* DATASET ROWS *
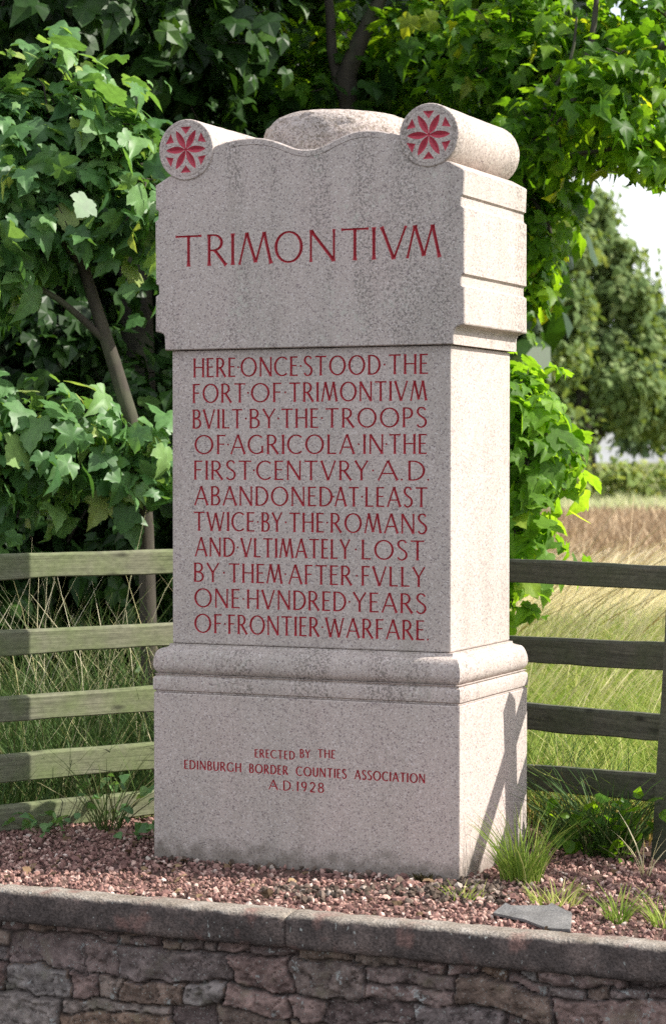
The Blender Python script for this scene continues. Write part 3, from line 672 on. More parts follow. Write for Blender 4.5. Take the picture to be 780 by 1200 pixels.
# scrolls with rosettes
def scroll(cx, cz, R=.0925):
    yf, yb = -.2775, .272; q = []
    for k_ in range(6):
        a = math.radians(60*k_); ca, sa = math.cos(a), math.sin(a); L = .0665; wd = .0106; n_ = 9
        t = np.linspace(0, 1, n_); r_ = .004+t*(L-.004); w_ = wd*np.sin(np.pi*(t**.9)*.97+.03)**.8; w_[-1] = .0006; w_[0] = .0015
        c = [(cx+ca*x, cz+sa*x) for x in r_]; lf = [(cx+ca*x-sa*w, cz+sa*x+ca*w) for x, w in zip(r_, w_)]; rt = [(cx+ca*x+sa*w, cz+sa*x-ca*w) for x, w in zip(r_, w_)]
        for i in range(n_-1): q.append([lf[i], c[i], c[i+1], lf[i+1]]); q.append([c[i], rt[i], rt[i+1], c[i+1]])
        b_ = math.radians(60*k_+30); P3 = [(cx+.047*math.cos(b_), cz+.047*math.sin(b_))]+[(cx+.0715*math.cos(b_+s*.25), cz+.0715*math.sin(b_+s*.25)) for s in (-1, 1)]
        ce = tuple(np.mean(P3, axis=0)); q += [[ce, P3[i], P3[(i+1) % 3]] for i in range(3)]
    q += [[(cx, cz), (cx+.006*math.cos(math.radians(60*i)), cz+.006*math.sin(math.radians(60*i))), (cx+.006*math.cos(math.radians(60*i+60)), cz+.006*math.sin(math.radians(60*i+60)))] for i in range(6)]
    ng = 44; ring_ = [(cx+(R-.004)*math.cos(2*math.pi*i/ng), cz+(R-.004)*math.sin(2*math.pi*i/ng)) for i in range(ng)]
    rl = [(cx+.081*math.cos(2*math.pi*i/40), cz+.081*math.sin(2*math.pi*i/40)) for i in range(41)]
    gq = stroke_quads(rl, .0028, 1, 0, 0, 1, 1, 0)
    stn, cut = carve(ring_, q+gq, yf, slope=.7, maxd=.009); Pc, cf, dep = cut
    rd = lambda t: np.mean([math.hypot(Pc[i][0]-cx, Pc[i][1]-cz) for i in t])
    ros = [t for t in cf if rd(t) < .077]; grv = [t for t in cf if rd(t) >= .077]
    bm = bmesh.new(); join_into(bm, face_mesh('t', stn[0], stn[1], yf)); join_into(bm, face_mesh('t', Pc, grv, yf, dep))
    rings = [(R-.004, yf), (R-.001, yf+.0015), (R, yf+.005)]+[(R, yf+.005+(yb-.03-yf)*s/14) for s in range(1, 15)]+[(R-.003, yb-.014), (R-.012, yb-.004), (R-.022, yb)]
    rv = []
    for j, (rr, yy) in enumerate(rings):
        rv.append([bm.verts.new((cx+(rr+(.003*(vnoise(i*.9+cx*50, yy*30, 1, 3)-.5) if 3 < j else 0))*math.cos(2*math.pi*i/ng), yy, cz+(rr+(.003*(vnoise(i*.9+7, yy*30+cx*9, 1, 3)-.5) if 3 < j else 0))*math.sin(2*math.pi*i/ng))) for i in range(ng)])
    for a, b in zip(rv, rv[1:]):
        for i in range(ng):
            f_ = bm.faces.new((a[i], b[i], b[(i+1) % ng], a[(i+1) % ng])); f_.smooth = True
    bm.faces.new(rv[-1]); bmesh.ops.remove_doubles(bm, verts=bm.verts[:], dist=1e-6); bmesh.ops.recalc_face_normals(bm, faces=bm.faces[:])
    me = bpy.data.meshes.new('scroll'); bm.to_mesh(me); bm.free(); o = link('scroll', me, M['granite_scroll'], mon)
    link('rosette', face_mesh('rosette', Pc, ros, yf, dep), M['rosette'], o)
M['granite_scroll'] = mat_granite('pink_granite_scroll', .8, .22)
scroll(-.3955, 2.166); scroll(.3945, 2.166)
# rough round focus stone on top
V = []; F = []; na, nr_ = 72, 16
for i in range(nr_+1):
    t = i/nr_
    for j in range(na):
        a = 2*math.pi*j/na; ph = t*math.pi/2
        rr = math.cos(ph)**.27 if t < 1 else 0.02; zz_ = math.sin(ph)**.62
        x = .245*rr*math.cos(a); y = .225*rr*math.sin(a); nz = (vnoise(x*3+5, y*3+zz_*2+5, 9, 4)-.5)
        V.append((x*(1+.10*nz), y*(1+.10*nz), 2.13+.154*zz_*(1+.04*nz)-.012*(x/.25)**2+.010*math.copysign(1, -x)*abs(x/.25)**1.5*.6))
for i in range(nr_):
    for j in range(na): F.append((i*na+j, i*na+(j+1) % na, (i+1)*na+(j+1) % na, (i+1)*na+j))
F.append([nr_*na+0, nr_*na+24, nr_*na+48, nr_*na+60])
link('focus_stone', np_mesh('focus_stone', np.array(V), np.array(F), True), M['granite_rough'], mon)

# ------------------------------------------------------------------ foliage
def leaf_template(detail):
    if detail == 2:
        out = [(0, 0), (.10, -.05), (.22, -.10), (.33, -.06), (.41, .01), (.38, .09), (.50, .15), (.56, .27), (.60, .40), (.50, .41), (.44, .46), (.33, .47), (.36, .56), (.33, .66), (.24, .70), (.19, .81), (.08, .88), (0, .98)]
    elif detail == 1:
        out = [(0, 0), (.24, -.09), (.41, .02), (.50, .16), (.59, .40), (.36, .48), (.34, .66), (.17, .82), (0, .97)]
    else:
        out = [(0, 0), (.40, .10), (.46, .48), (0, 1)]
    V = [(0, .36)]+out; n_ = len(out); V += [(-x, y) for x, y in out[1:-1]]; T = []
    for i in range(n_-1): T.append((0, 1+i, 2+i))
    L = [1]+[n_+1+i for i in range(n_-2)]+[n_]
    for i in range(n_-1): T.append((0, L[i+1], L[i]))
    V = np.array(V); z = .30*np.abs(V[:, 0])-.60*np.clip(V[:, 1]-.2, 0, 1)**2-.75*V[:, 0]**2+.022*np.sin(V[:, 0]*9+V[:, 1]*7)
    return np.c_[V, z], np.array(T)
LT = [leaf_template(i) for i in range(3)]
def leaves(P, n, d, size, tmpl, var):
    v, t = LT[tmpl]; n = n/np.linalg.norm(n, axis=1)[:, None]; d = d-(d*n).sum(1)[:, None]*n; d /= np.linalg.norm(d, axis=1)[:, None]+1e-9; x = np.cross(d, n)
    cur = 1+2.6*(np.abs(np.sin(P[:, 0]*91.7+P[:, 2]*57.3))-.45)
    w = (v[None, :, 0:1]*x[:, None]+v[None, :, 1:2]*d[:, None]+(v[None, :, 2:3]*cur[:, None, None])*n[:, None])*size[:, None, None]+P[:, None]
    f = t[None]+(np.arange(len(P))*len(v))[:, None, None]
    return w.reshape(-1, 3), f.reshape(-1, 3), np.repeat(var, len(t))
def project(P):
    q = P-CAM; r_ = q[:, :2]@RV; f0 = q[:, :2]@FV; cp, sp = math.cos(PITCH), math.sin(PITCH)
    Fd = cp*f0+sp*q[:, 2]; U = -sp*f0+cp*q[:, 2]
    return 390+FPX*r_/Fd, 600-FPX*U/Fd
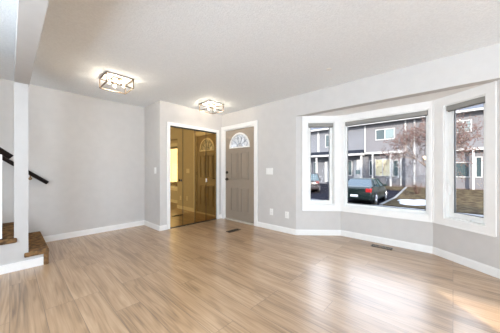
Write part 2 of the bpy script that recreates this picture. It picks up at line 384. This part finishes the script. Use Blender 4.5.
# ------------------------------------------------------------ closet opening and mirrored bifold doors
CX0, CX1, CZ = 2.10, 3.25, 2.005
cc = MB(); W2 = .062
cc.box((CX0-W2, YC-.016, 0), (CX0, YC, CZ+W2), .004); cc.box((CX1, YC-.016, 0), (CX1+W2, YC, CZ+W2), .004); cc.box((CX0, YC-.016, CZ), (CX1, YC, CZ+W2), .004)
struct(cc.build('trim_3', 'trim'))
m = MB(); m.box((CX0, YC+.012, CZ-.022), (CX1, YC+.045, CZ)); m.box((CX0, YC+.005, 0), (CX1, YC+.045, .012))
struct(m.build('trim_4', 'blackm'))
struct(MB().box((XC+.09, YC+.3, 0), (XF, YC+.32, H)).build('wall_closet_inner', 'wall'))
pw = (CX1-CX0-.012)/4
for side, lab in ((0, 'left pair of bronze mirrored bifold closet panels with small black knob'), (1, 'right pair of bronze mirrored bifold panels reflecting the front door, with white knob')):
    xa = CX0+.004+side*(2*pw+.004)
    t = thing('closet_door', lab, 'closet door', (xa+pw, YC+.03, .014), 'mirrored bifold closet doors')
    for k in (0, 1):
        x0_, x1_ = xa+k*pw+.001, xa+(k+1)*pw-.001; ang = 0
        pn = MB().box((x0_+.004, YC+.018, .018), (x1_-.004, YC+.024, CZ-.027)).build('mirror_panel', 'mirror', t)
        m = MB()
        m.box((x0_, YC+.016, .014), (x0_+.004, YC+.036, CZ-.023)); m.box((x1_-.004, YC+.016, .014), (x1_, YC+.036, CZ-.023))
        m.box((x0_+.004, YC+.016, .014), (x1_-.004, YC+.036, .018)); m.box((x0_+.004, YC+.016, CZ-.027), (x1_-.004, YC+.036, CZ-.023)); m.box((x0_+.004, YC+.0245, .018), (x1_-.004, YC+.036, CZ-.027))
        m.build('edge_frame', 'bronze', pn)
    kx = xa+pw-.02*(1-side) if side == 0 else xa+pw
    kx = 2.335 if side == 0 else 2.967
    m = MB()
    if side == 0: m.tube((kx, YC+.018, .93), (kx, YC-.012, .93), .009, n=12).ball((kx, YC-.016, .93), .017, 2, (1, .7, 1.5))
    else: m.box((kx-.014, YC+.004, .875), (kx+.014, YC+.018, .955), .005)
    m.build('knob', 'blackm' if side == 0 else 'plate', t)

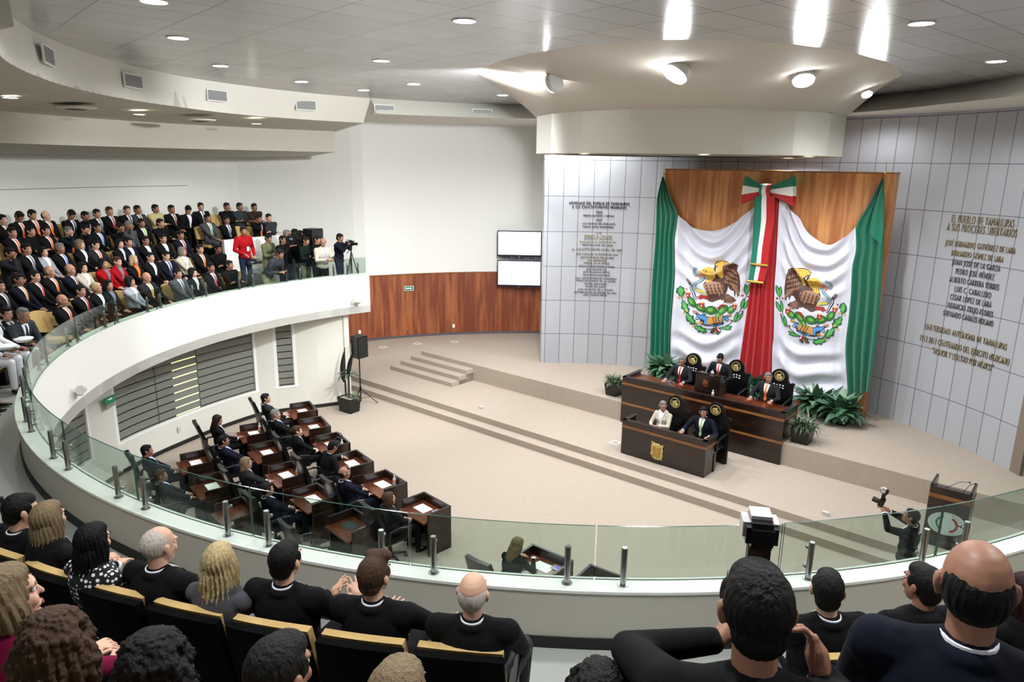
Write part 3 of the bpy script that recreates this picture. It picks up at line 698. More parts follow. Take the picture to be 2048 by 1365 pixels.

* AIM OF THE EXERCISE *
In the listing, find each line with the string "Write" and copy it.

* RESPONSE TO THE EXERCISE *
The Blender Python script for this scene continues. Write part 3, from line 672 on. More parts follow. Write for Blender 4.5. Take the picture to be 780 by 1200 pixels.
Write part 2 of the bpy script that recreates this picture. It picks up at line 384. This part finishes the script. Use Blender 4.5.
Write part 3 of the bpy script that recreates this picture. It picks up at line 698. More parts follow. Take the picture to be 2048 by 1365 pixels.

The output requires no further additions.